Investors looking to earn passive income from the stock market have a number of great dividend stocks to choose from. Indeed, as growth investors look to rotate into dividend-paying companies, these stocks could see more appreciation in the near term.
That said, over the long term, dividend stocks tend to provide more stable and consistent total returns. That’s what many conservative investors should look for.
Here are two great options for investors looking to create passive income over a long time horizon.
Top dividend stocks to buy: Dream Industrial REIT
Dream Industrial REIT (TSX:DIR.UN) is an open-ended real estate investment trust (REIT) that owns, manages, and operates a portfolio consisting of 257 industrial assets. This company has key assets in the United States, Canada, and Europe.

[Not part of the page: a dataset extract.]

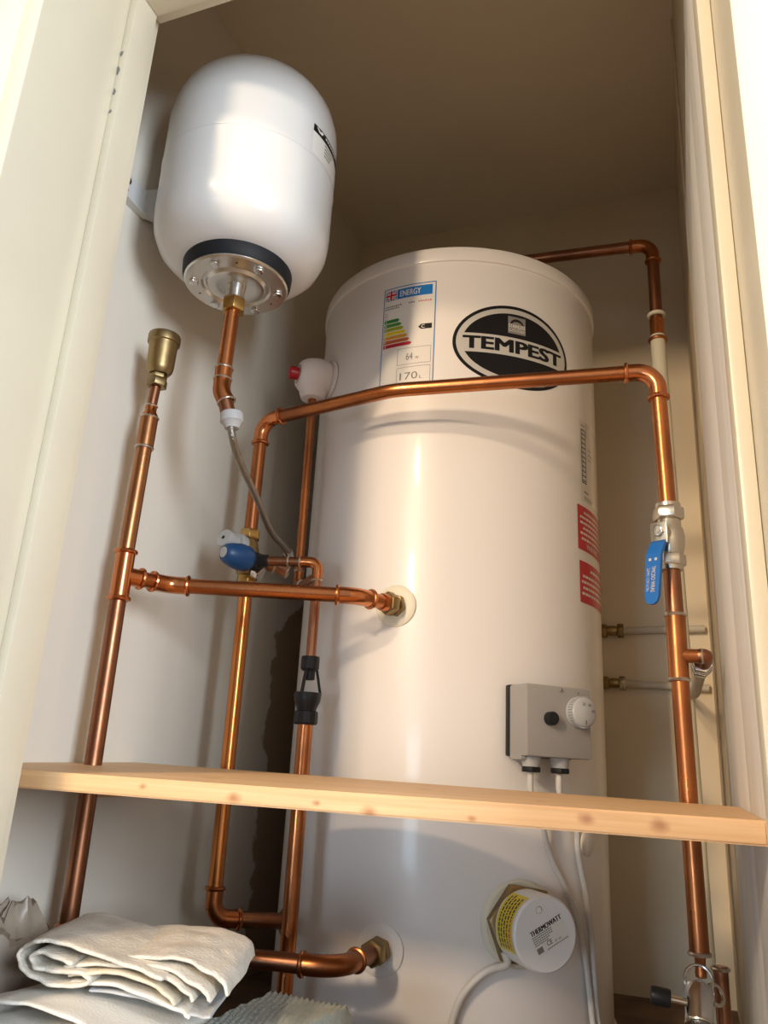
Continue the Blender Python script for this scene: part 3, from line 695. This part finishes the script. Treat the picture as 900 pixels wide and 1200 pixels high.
vg = thing('valve_group', (QX, QY, .66), 'brass valve group with pale grey knob on the bright copper riser', 'valve')
hexnut((QX, QY, .7265), (0, 0, 1), .0150, .017, M['brass_bright'], 'union_nut', vg, rot=.2)
vb = MB(); vb.lathe([(.0125, .664), (.0165, .670), (.0185, .682), (.0185, .705), (.0160, .716), (.0125, .728)], (QX, QY, 0), n=28)
vb.lathe([(.0150, 0), (.0150, .022), (.013, .026)], (QX, QY, .703), (-.25, -.93, .22), 24)
vb.lathe([(.0145, 0), (.0145, .026), (.013, .028)], (QX, QY, .690), (.78, .55, -.05), 24)
vb.lathe([(.0115, 0), (.0115, .024)], (QX, QY, .684), (.25, -.95, -.05), 20)
vb.build('body', M['brass'], vg)
hexnut((QX + .002, QY, .650), (0, 0, 1), .0145, .016, M['brass_bright'], 'union_nut', vg, rot=.4)
kd = V((-.25, -.93, .22)).normalized(); ko = V((QX, QY, .703)) + kd * .020
kb = MB().lathe([(.0195, 0), (.0225, .002), (.0225, .013), (.0205, .016), (.0165, .0165), (.0155, .036), (.0145, .039), (0.001, .0395)], ko, kd, 36).build('knob', M['palegrey'], vg)
MB().lathe([(.0030, 0), (.0030, .0006)], ko + kd * .0395, kd, 12).build('knob_hole', M['ink'], kb)
tl = MB(); t0_ = V((QX + .020, QY + .016, .690)); tl.tube([t0_, t0_ + V((.022, .014, -.004)), t0_ + V((.038, .020, -.012))], .0108, 18); tl.build('tail', M['copper_dark'], vg)
MB().torus(t0_ + V((.038, .020, -.012)), (.6, .3, -.2), .0105, .0018, 20, 6).build('solder_joint', M['solder'], vg)
MB().torus(t0_ + V((.016, .012, -.002)), (.8, .55, -.1), .0118, .0022, 20, 6).build('solder_joint', M['solder'], vg)
MB().lathe([(.0120, 0), (.0135, .004), (.0135, .012), (.0115, .014)], (QX + .018, QY - .004, .673), (.75, .2, -.45), 22).build('test_port', M['chrome'], vg)
# expansion relief with blue cap
er = thing('expansion_relief_valve', (-.632, 1.072, .68), 'black bodied relief valve with a blue cap, in front of the brass valve group', 'valve')
eo = V((-.632, 1.062, .679)); ed = V((-.36, -.93, .02)).normalized()
MB().lathe([(.0120, -.020), (.0150, -.015), (.0150, .010), (.0125, .014)], eo, ed, 24).build('body', M['blackplastic'], er)
cb = MB().lathe([(.0180, .006), (.0205, .010), (.0212, .026), (.0180, .042), (.0148, .051), (.0118, .054), (0.001, .055)], eo, ed, 36).build('cap', M['capblue'], er)
cb['label'] = 'blue plastic cap with a pale logo disc'
MB().lathe([(.0085, .0549), (.0085, .0556), (0.001, .0557)], eo, ed, 24).build('logo_disc', M['palegrey'], cb)
MB().lathe([(.0085, .0), (.0102, .002), (.0102, .016), (.0085, .018)], eo + V((.010, .004, 0)), (.97, .18, 0), 20).build('outlet_collar', M['blackplastic'], er)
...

At the time of writing, this stock has a market cap of around $2.6 billion. The company’s price-to-earnings ratio of only 2.8 times is dirt cheap. Indeed, a whole lot of downside is currently being priced into a company that could pay back investors in fewer than three years.
From a dividend perspective, there’s even more to like with Dream. This industrial real estate trust provides a yield of 6.6% at the time of writing. Over time, I think these distributions could grow. That’s mostly because the company’s dividend-growth rate of around 12% in recent years is supported by strong long-term leases with risers over time.
Industrial real estate is here to stay, and Dream is one of the best ways to play this sector for the long term.
Enbridge
Enbridge (TSX:ENB) is another top dividend stock that I think is worth owning for the long term. That’s not only a result of the company’s 6.8% dividend yield and long-term growth rate. Rather, it’s Enbridge’s positioning that’s worth noting for long-term investors.
As a renowned energy infrastructure firm, Enbridge provides the literal plumbing that keeps the North American energy sector going. With energy security of utmost importance to governments and individuals everywhere, Enbridge’s villain status as a purveyor of climate doom has been moderated, as folks begin to appreciate the stability energy infrastructure companies provide.
Without Enbridge’s pipelines pumping hundreds of thousands of barrels of oil to refineries, we’d be in trouble. This company’s essential status, and long-term volume-based contracts, means steady cash flows are likely to continue for decades to come.
Accordingly, for those seeking a very high 6.8% yield with potential growth over the long term, this is a stock that I think deserves a hard look right now.